Years & Years’ London-based frontman Olly Alexander spent his adolescent years as an actor, but his celestial synth-pop band’s debut full-length, Communion, suggests an occupation far more holy for the wiry and waifish 24-year-old. You may remember his curly mop making an appearance as a double-crossing drug addict in Gaspar Noé’s hallucinatory 2009 feature, Enter the Void, but his is a stabilizing presence amid this record’s flailing electronics. If not angelic, then Alexander’s something like an altar boy, his feather-light vocals delicately flickering like lonely votive candles surrounded by the trio’s fleshly fixations (both lyrical and instrumental) on the physical elements of the sacrament in question: the heaving body, the dripping blood.

This is Olly Alexander broken for you, shimmering and sanctified from the cracked opening moments of leadoff track “Foundation.” Spectral synth lines swirl around him, but his concerns are depressingly corporeal. He sees a scratch on a lover’s shoulder and it “crushes [him] like lead.” It’s a clunky metaphor in the wrong hands, but surrounded with regret and self-flagellation that’s de rigueur for those who place a lot of importance on communion, it lands like a whip crack. A few of Alexander’s fellow Brits try to marry romantic disintegration and dance pop like this, but where they’d sputter and collapse into cliché, Alexander and Co. keep the faith, whispering their desperate pleas for reconciliation like secular Hail Marys.

All of these lyrical open wounds could be hard to stomach if not for the salve that Emre Turkmen and Mikey Goldsworthy’s head-spinning instrumentals provide. Tracks like “Take Shelter” nod to the teeth-chattering psychedelia of the electronic acts Years & Years claim as influences (Flying Lotus, Radiohead, and Diplo, among others). Like Alexander’s words, the instrumentation’s effects are bodily: Juddering kick drums hit hard enough to spark arrhythmias, and the dizzying arpeggios of “Ties” seem like they could cause actual vertigo. But even when Years & Years play it relatively straight — as on the stately ballad “Desire” — they’re able to turn in buoyant synth tics that give a helium boost to Alexander’s otherwise dour devotionals.
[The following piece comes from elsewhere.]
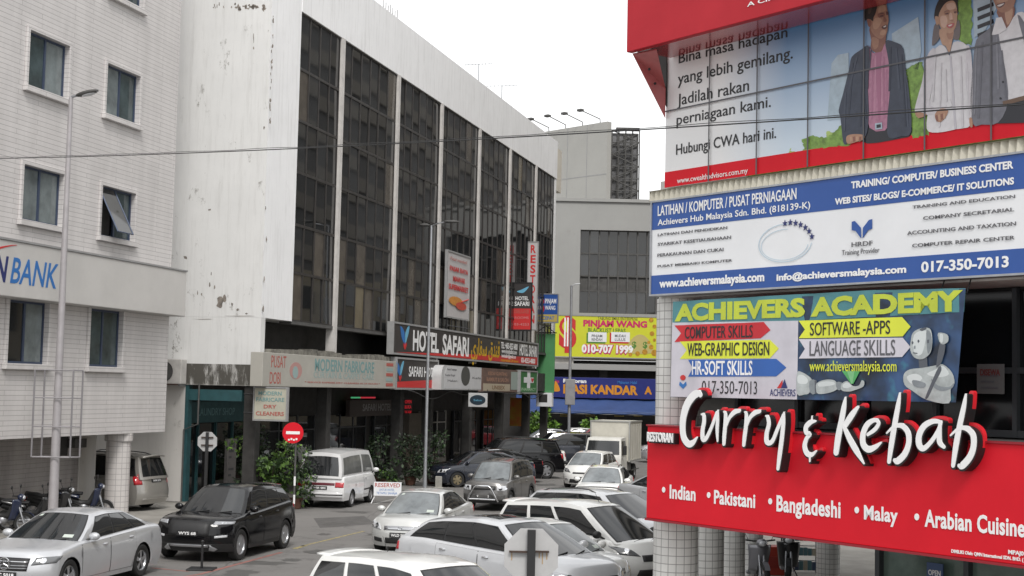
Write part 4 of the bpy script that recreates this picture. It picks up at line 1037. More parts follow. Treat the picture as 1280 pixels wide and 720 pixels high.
# blue training centre sign
TU0, TZ1 = BLD.uz(814.8, 252, -.085); TZ0 = BLD.uz(814.8, 369.8, -.085)[1]
r = panel_sign('training_sign', 'blue and white training centre sign with web address along its foot', 'sign', TU0, 6.25, TZ0, TZ1, -.08, .2, M_SWHITE, fr=BLD, bevel=.006)
def Z2(X, Y): return (X / 2.56 + 780, Y / 2.56 + 180)
y = -.084
zt1 = BLD.uz(*Z2(95, 275), y)[1]; zb1 = BLD.uz(*Z2(95, 421), y)[1]
MB().box(TU0 + .015, 6.235, y, -.078, zt1, TZ1 - .02).build('blue_band', M_BLUE, r); MB().box(TU0 + .015, 6.235, y, -.078, TZ0 + .02, zb1).build('blue_band', M_BLUE, r)
f = MB(); f.box(TU0 - .015, 6.27, -.10, .1, TZ1 - .019, TZ1 + .005); f.box(TU0 - .015, 6.27, -.10, .1, TZ0 - .005, TZ0 + .019); f.box(TU0 - .015, TU0 + .014, -.10, .1, TZ0 + .02, TZ1 - .02); f.box(6.236, 6.27, -.10, .1, TZ0 + .02, TZ1 - .02); f.build('sign_frame', M_GALV, r)
y = -.089
def T(s, bl, tr, m, Z, **kw): return lettering_px(s, BLD, r, Z(*bl), Z(*tr), y, m, **kw)
T('LATIHAN / KOMPUTER / PUSAT PERNIAGAAN', (108, 230), (552, 141), M_LWHITE, Z2, bold=.012)
T('Achievers Hub Malaysia Sdn. Bhd. (818139-K)', (108, 261), (596, 184), M_LWHITE, Z2, bold=.01)
T('TRAINING/ COMPUTER/ BUSINESS CENTER', (727, 142), (1246, 54), M_LWHITE, Z2, bold=.035)
T('WEB SITES/ BLOGS/ E-COMMERCE/ IT SOLUTIONS', (675, 194), (1248, 107), M_LWHITE, Z2, bold=.035)
for s, bl, tr in (('LATIHAN DAN PENDIDIKAN', (108, 295), (330, 263)), ('SYARIKAT KESETIAUSAHAAN', (108, 326), (342, 293)), ('PERAKAUNAN DAN CUKAI', (107, 361), (318, 332)), ('PUSAT MEMBAIKI KOMPUTER', (107, 395), (346, 368)), ('TRAINING AND EDUCATION', (923, 207), (1251, 162)), ('COMPANY SECRETARIAL', (957, 243), (1248, 203)), ('ACCOUNTING AND TAXATION', (906, 291), (1254, 248)), ('COMPUTER REPAIR CENTER', (922, 331), (1250, 293))):
    T(s, bl, tr, M_LGREY, Z2, bold=.012)
T('www.achieversmalaysia.com', (113, 459), (449, 411), M_LWHITE, Z2, bold=.035)
T('info@achieversmalaysia.com', (488, 437), (903, 389), M_LWHITE, Z2, bold=.035)
T('017-350-7013', (951, 410), (1231, 359), M_LWHITE, Z2, bold=.03)
M_RINGB = mat('ring_pale_blue', (.50, .62, .70), .5)
for (rx, rz, w, dx, dz) in ((86, 62, 2.5, 0, 0), (76, 50, 2, -2, 6)):
    b = MB()
    for k in range(48):
        a0, a1 = 2 * math.pi * k / 48, 2 * math.pi * (k + 1) / 48
        if .15 < (a0 + .3) % 6.283 < 1.7: continue
        q = []
        for a, s in ((a0, 0), (a1, 0), (a1, w), (a0, w)):
            X, Y = 516 + dx + (rx + s - w) * math.cos(a), 316 + dz - (rz + s - w) * math.sin(a) - .10 * (rx * math.cos(a))
            u, z = BLD.uz(*Z2(X, Y), y); q.append((u, y, z))
        b.face(q[::-1] if False else q)
    b.build('ring_emblem', M_RINGB, r)
for k, (X, Y) in enumerate(((515, 254), (532, 251), (549, 253), (565, 258), (580, 267), (592, 279), (601, 296))):
    u, z = BLD.uz(*Z2(X, Y), y); R1 = .045
    MB().prism([(u + (R1 if q % 2 == 0 else R1 * .42) * math.sin(q * math.pi / 5), z + (R1 if q % 2 == 0 else R1 * .42) * math.cos(q * math.pi / 5)) for q in range(10)], y - .003, y + .001).build('star_emblem', M_NAVY, r)
for poly in (((729, 249), (738, 246), (758, 268), (759, 302), (741, 278), (729, 276)), ((794, 240), (784, 243), (765, 268), (764, 302), (781, 276), (794, 271))):
    MB().prism([BLD.uz(*Z2(*p), y) for p in poly], y - .003, y + .001).build('winged_emblem', M_BLUE, r)
T('HRDF', (728, 329), (795, 309), M_LGREY, Z2, bold=.005); T('Training Provider', (697, 356), (817, 330), M_LGREY, Z2, bold=-.004)

# billboard with printed advert
yb = .0
bz0 = BLD.uz(831, 235, yb)[1]; bu0 = BLD.uz(831.5, 200, yb)[0]
r = fthing(BLD, 'billboard', 'large panelled advert billboard showing three people in office clothes above the blue sign', 'billboard', bu0, yb, bz0)
MB().box(bu0, 7.2, yb, yb + .2, bz0, 10.9).build('board', poster_mat(), r)
def Z1(X, Y): return (X / 2.56 + 780, Y / 2.56)
def Z4(X, Y): return (X / 3.789 + 1000, Y / 3.789)
y = yb - .004
zr = BLD.uz(831, 215.5, y)[1]
zr2 = BLD.uz(1280, 148, y)[1]
MB().box(bu0 + .001, 7.199, y - .002, yb + .001, bz0 + .003, zr).build('red_strip', M_RED, r)
T('Bina masa hadapan', (175, 203), (523, 84), M_LBLACK, Z1, bold=.006)
T('yang lebih gemilang.', (172, 270), (540, 148), M_LBLACK, Z1, bold=.006)
T('Jadilah rakan', (170, 338), (400, 252), M_LBLACK, Z1, bold=.006)
T('perniagaan kami.', (168, 400), (470, 306), M_LBLACK, Z1, bold=.006)
y = yb - .006
lettering_px('Hubungi CWA hari ini.', BLD, r, (845, 193.5), (970, 158.5), y, M_LBLACK, bold=.006)
y = yb - .014
T('www.cwealthadvisors.com.my', (170, 126), (396, 75), M_LWHITE, Z2, bold=.0)
def art(pts, Z, y, m, name='printed_figure', sm=4):
    MB().prism([BLD.uz(*Z(*p), y) for p in (smooth_loop(pts, sm) if sm else pts)], y - .0015, y + .001).build(name, m, r)
A_ = mat
skin = mat('print_skin', (.42, .23, .15), .4, var=.15, vscale=14); hair = mat('print_hair', (.02, .015, .013), .4); navy = mat('print_navy', (.045, .055, .085), .4, var=.25, vscale=9); pink = mat('print_pink', (.45, .20, .30), .4, var=.25, vscale=16)
trous = mat('print_trousers', (.018, .018, .025), .4); wh = mat('print_white', (.68, .66, .68), .4, var=.14, vscale=10); gs = mat('print_greysuit', (.17, .17, .20), .4, var=.25, vscale=9); tow = mat('print_tower', (.42, .52, .60), .4, var=.2, vscale=8)
y = yb - .006
art([(435, 160), (560, 80), (575, 235), (560, 330), (470, 320), (440, 240)], Z4, y, tow, 'printed_tower', 0)
art([(150, 300), (180, 260), (230, 250), (235, 560), (130, 570)], Z4, y, tow, 'printed_tower', 0)
art([(820, -40), (900, -60), (930, 40), (880, 140), (825, 180)], Z4, y, tow, 'printed_tower', 0)
for k in range(4):
    yy0 = 20 + 40 * k
    art([(840, yy0 + 20), (915, yy0 - 10), (918, yy0 + 8), (842, yy0 + 38)], Z4, y - .003, trous, 'printed_windows', 0)
def jag(pts):
    out = []; rg = random.Random(len(pts) * 7 + int(pts[0][0]))
    for i in range(len(pts)):
        (x0, y0), (x1, y1) = pts[i], pts[(i + 1) % len(pts)]; n_ = max(2, int(math.hypot(x1 - x0, y1 - y0) / 9))
        for k in range(n_): out.append((x0 + (x1 - x0) * k / n_ + rg.uniform(-5, 5), y0 + (y1 - y0) * k / n_ + rg.uniform(-5, 5)))
    return out
gm = mat('print_leaf', (.22, .38, .07), .4, var=.6, vscale=11)
art(jag([(745, -50), (808, -60), (815, 60), (812, 215), (785, 205), (745, 180), (748, 60)]), Z4, y, gm, 'printed_tree', 0); art(jag([(505, 330), (545, 300), (575, 290), (600, 420), (610, 640), (530, 655)]), Z4, y, gm, 'printed_tree', 0); art(jag([(10, 660), (60, 645), (110, 650), (150, 640), (190, 600), (250, 480), (262, 560), (240, 690), (20, 705)]), Z4, y, gm, 'printed_tree', 0)
y2 = y - .004; y3 = y - .008; y4 = y - .012; y5 = y - .016
# man in navy jacket and pink shirt
art([(310, 590), (420, 570), (522, 590), (524, 640), (480, 655), (320, 680), (298, 640)], Z4, y2, trous, sm=3)
art([(322, 225), (345, 250), (385, 245), (405, 205), (428, 260), (432, 580), (330, 605), (318, 420)], Z4, y3, pink, sm=3)
art([(322, 215), (328, 260), (318, 360), (326, 520), (318, 625), (292, 655), (240, 640), (222, 680), (205, 672), (192, 560), (184, 520), (205, 440), (232, 330), (245, 270), (290, 235)], Z4, y4, navy, sm=3)
art([(405, 195), (450, 200), (488, 228), (500, 330), (515, 420), (528, 620), (480, 645), (420, 650), (414, 560), (428, 400), (418, 280)], Z4, y4, navy, sm=3)
art([(222, 645), (260, 635), (302, 640), (300, 660), (268, 672), (225, 680)], Z4, y5, skin)
art([(355, 585), (388, 580), (390, 610), (357, 614)], Z4, y5, tow, sm=0); art([(362, 591), (382, 588), (383, 603), (363, 607)], Z4, y5 - .002, trous, sm=0)
art([(356, 250), (385, 245), (380, 570), (372, 572)], Z4, y3 - .002, mat('print_pinkline', (.36, .14, .23), .4), sm=0)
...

But those balloons do occasionally pop. On “Eyes Shut,” Alexander’s song of experience from slides from Blake-ian to James Blake-ian, a strangely staid look for the otherwise ecstatic trio. It’s a trap they fall into occasionally elsewhere, but all fall short of the glory of God, after all. Someday soon Years & Years could be worthy of the “Worship” that all of Communion religious allusions cheekily point toward. That’s what communion is for. Try again. Perfect yourself. Take and eat.